In vista di questa «dinamicizzazione» degli accordi con l’UE appare inevitabile un progressivo avvicinamento al diritto comunitario, con eccezioni per i settori vitali, come la protezione dei salari e anche per taluni aspetti del diritto comunitario. In particolare Ambühl propone di non accettare un’istanza giudiziaria come la Corte europea. In caso di contrasti verrebbe però concesso a Bruxelles il ricorso a misure di compensazione, che sarebbero soggette al giudizio di un tribunale arbitrale.

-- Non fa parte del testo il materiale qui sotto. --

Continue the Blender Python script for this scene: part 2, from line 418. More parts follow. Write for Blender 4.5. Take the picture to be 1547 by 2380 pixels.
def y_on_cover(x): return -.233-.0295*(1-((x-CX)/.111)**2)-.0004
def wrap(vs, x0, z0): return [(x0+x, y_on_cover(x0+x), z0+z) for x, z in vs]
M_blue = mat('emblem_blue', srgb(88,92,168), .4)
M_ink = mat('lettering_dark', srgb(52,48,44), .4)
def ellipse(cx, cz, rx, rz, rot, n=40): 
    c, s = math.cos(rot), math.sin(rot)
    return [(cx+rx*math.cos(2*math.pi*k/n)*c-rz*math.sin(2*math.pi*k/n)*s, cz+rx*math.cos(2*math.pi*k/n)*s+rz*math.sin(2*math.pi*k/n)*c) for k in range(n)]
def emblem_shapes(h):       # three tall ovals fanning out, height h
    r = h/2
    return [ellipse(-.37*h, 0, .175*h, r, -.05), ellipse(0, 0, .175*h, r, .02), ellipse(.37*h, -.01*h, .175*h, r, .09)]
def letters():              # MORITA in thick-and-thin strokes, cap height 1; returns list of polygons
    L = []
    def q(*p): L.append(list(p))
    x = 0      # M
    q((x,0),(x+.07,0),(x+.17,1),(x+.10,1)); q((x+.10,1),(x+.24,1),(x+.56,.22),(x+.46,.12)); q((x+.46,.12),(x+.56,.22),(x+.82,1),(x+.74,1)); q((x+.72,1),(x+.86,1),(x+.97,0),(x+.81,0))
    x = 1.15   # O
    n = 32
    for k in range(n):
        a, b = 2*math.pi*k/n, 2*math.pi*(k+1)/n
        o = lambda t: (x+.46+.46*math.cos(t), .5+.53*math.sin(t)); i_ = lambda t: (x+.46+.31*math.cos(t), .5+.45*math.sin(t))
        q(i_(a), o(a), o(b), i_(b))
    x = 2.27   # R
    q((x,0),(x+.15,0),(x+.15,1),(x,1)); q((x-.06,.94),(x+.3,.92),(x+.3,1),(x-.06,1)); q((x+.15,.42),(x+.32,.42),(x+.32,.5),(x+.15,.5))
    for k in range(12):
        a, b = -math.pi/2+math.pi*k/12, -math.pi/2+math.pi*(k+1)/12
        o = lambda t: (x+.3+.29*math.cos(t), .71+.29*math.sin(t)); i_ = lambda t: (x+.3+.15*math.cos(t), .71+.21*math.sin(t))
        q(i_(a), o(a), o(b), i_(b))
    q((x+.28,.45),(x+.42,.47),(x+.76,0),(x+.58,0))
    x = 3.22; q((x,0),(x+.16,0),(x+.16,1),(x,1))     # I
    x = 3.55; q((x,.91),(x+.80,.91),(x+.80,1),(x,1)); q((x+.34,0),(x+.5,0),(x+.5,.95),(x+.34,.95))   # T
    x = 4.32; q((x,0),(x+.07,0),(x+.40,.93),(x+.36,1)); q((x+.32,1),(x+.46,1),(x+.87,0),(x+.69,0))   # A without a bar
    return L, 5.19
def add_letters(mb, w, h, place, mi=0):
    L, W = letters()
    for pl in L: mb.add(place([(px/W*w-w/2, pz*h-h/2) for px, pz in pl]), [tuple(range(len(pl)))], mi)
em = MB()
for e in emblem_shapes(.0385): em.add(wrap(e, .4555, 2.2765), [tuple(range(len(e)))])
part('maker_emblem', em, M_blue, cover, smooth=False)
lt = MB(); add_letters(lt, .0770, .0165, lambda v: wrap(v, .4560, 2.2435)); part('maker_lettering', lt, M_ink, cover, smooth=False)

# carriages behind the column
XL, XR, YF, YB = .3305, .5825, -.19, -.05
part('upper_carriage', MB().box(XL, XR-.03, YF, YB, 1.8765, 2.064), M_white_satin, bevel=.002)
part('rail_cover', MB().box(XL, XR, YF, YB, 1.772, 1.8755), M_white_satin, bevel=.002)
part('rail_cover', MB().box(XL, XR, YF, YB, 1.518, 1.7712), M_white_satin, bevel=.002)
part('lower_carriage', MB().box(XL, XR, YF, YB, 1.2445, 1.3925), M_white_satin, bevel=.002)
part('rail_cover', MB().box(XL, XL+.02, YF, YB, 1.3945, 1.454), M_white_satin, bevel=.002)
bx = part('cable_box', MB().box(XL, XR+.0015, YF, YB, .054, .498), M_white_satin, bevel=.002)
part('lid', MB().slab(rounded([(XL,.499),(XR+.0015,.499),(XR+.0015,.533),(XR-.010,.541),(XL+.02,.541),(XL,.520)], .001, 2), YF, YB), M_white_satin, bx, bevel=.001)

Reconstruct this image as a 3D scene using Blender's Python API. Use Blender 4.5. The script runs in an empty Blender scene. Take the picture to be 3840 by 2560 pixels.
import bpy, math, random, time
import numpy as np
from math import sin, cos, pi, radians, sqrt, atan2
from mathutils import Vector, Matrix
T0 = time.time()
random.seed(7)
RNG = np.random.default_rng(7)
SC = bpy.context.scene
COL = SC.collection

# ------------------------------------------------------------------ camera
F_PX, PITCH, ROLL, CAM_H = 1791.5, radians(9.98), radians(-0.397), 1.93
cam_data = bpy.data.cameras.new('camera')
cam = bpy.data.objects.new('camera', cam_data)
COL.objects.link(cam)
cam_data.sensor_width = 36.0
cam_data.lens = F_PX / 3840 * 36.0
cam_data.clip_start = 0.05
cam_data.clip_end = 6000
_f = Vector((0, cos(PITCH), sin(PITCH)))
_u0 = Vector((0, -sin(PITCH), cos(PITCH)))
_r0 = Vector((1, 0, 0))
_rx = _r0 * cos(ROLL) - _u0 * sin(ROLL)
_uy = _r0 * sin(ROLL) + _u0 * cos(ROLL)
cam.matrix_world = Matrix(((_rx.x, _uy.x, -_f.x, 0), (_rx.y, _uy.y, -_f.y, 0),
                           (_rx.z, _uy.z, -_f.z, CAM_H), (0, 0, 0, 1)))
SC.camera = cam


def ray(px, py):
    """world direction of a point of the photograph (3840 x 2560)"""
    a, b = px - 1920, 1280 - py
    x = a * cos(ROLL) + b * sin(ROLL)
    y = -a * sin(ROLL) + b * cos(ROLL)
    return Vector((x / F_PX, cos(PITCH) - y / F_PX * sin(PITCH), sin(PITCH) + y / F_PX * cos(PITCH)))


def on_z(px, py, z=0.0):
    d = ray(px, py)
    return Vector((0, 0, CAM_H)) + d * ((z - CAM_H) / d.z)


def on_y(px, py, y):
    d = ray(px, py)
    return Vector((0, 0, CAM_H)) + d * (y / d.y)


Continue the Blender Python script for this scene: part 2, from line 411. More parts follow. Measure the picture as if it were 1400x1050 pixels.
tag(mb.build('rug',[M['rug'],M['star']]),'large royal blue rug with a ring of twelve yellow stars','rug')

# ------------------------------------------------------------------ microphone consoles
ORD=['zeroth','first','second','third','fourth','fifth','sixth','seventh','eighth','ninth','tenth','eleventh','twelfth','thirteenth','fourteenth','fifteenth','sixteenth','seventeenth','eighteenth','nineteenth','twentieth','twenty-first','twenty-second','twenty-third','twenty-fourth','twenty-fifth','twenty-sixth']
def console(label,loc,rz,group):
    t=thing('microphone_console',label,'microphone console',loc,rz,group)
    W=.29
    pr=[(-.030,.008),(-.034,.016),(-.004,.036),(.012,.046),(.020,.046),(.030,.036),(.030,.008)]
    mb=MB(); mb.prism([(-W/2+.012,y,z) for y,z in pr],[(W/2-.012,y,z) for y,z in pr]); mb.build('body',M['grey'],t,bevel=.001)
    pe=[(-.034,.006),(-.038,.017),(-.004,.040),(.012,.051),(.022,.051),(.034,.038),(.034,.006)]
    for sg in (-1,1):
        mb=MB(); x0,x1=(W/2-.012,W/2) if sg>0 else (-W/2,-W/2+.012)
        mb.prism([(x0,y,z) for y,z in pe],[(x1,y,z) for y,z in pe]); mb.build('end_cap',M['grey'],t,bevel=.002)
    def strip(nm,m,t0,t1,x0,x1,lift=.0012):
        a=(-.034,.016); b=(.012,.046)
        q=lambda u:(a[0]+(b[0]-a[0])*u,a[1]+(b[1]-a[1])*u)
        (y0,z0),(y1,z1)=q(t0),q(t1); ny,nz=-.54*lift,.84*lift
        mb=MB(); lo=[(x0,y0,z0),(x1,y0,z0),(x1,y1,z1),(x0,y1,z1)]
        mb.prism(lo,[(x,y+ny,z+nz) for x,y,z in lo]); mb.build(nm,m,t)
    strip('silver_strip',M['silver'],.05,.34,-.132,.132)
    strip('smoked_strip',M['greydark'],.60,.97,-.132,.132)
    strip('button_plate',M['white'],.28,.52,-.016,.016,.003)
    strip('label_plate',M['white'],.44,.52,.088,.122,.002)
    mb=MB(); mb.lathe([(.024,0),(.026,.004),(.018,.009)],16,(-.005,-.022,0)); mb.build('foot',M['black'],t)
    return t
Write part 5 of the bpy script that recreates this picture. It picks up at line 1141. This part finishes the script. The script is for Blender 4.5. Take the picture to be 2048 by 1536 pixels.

Infine c’è anche chi pensa a un rilancio dell’idea dello Spazio economico europeo (SEE), idea comunque già bocciata nel 1992 in votazione popolare. Era la soluzione proposta allora a quegli Stati che non volevano un’integrazione politica in Europa. Eviterebbe la ripresa del diritto europeo, ma necessita dell’accordo di tutti i paesi dell’UE. Esigerebbe però una totale integrazione del mercato europeo e quindi potrebbe essere più vincolante dell’assunzione del diritto europeo, poiché prevede già l’accettazione di un’autorità di sorveglianza sovranazionale. Oggi l’idea non incontrerebbe molti favori in Svizzera e forse anche tra i membri dell’AELS, di cui la Svizzera è membro.
Un’altra idea, che per il momento sembra però utopica, è quella di un vasto accordo di libero scambio, sul tipo di quello concluso dalla Gran Bretagna. Anche in questo caso è esclusa l’assunzione del diritto europeo. È più moderno di quello concluso dalla Svizzera già nel 1972. Ma la Svizzera è più strettamente legata da altri accordi che la Gran Bretagna (libera circolazione, Schengen/Dublino) che completano gli accordi bilaterali.
Qualora un accordo sui punti controversi dell’accordo quadro non fosse possibile, l’alternativa migliore per la Svizzera sarebbe un aggiornamento e un approfondimento degli accordi bilaterali, che non escludano comunque una certa ripresa del diritto europeo, per evitare eccessivi ostacoli commerciali.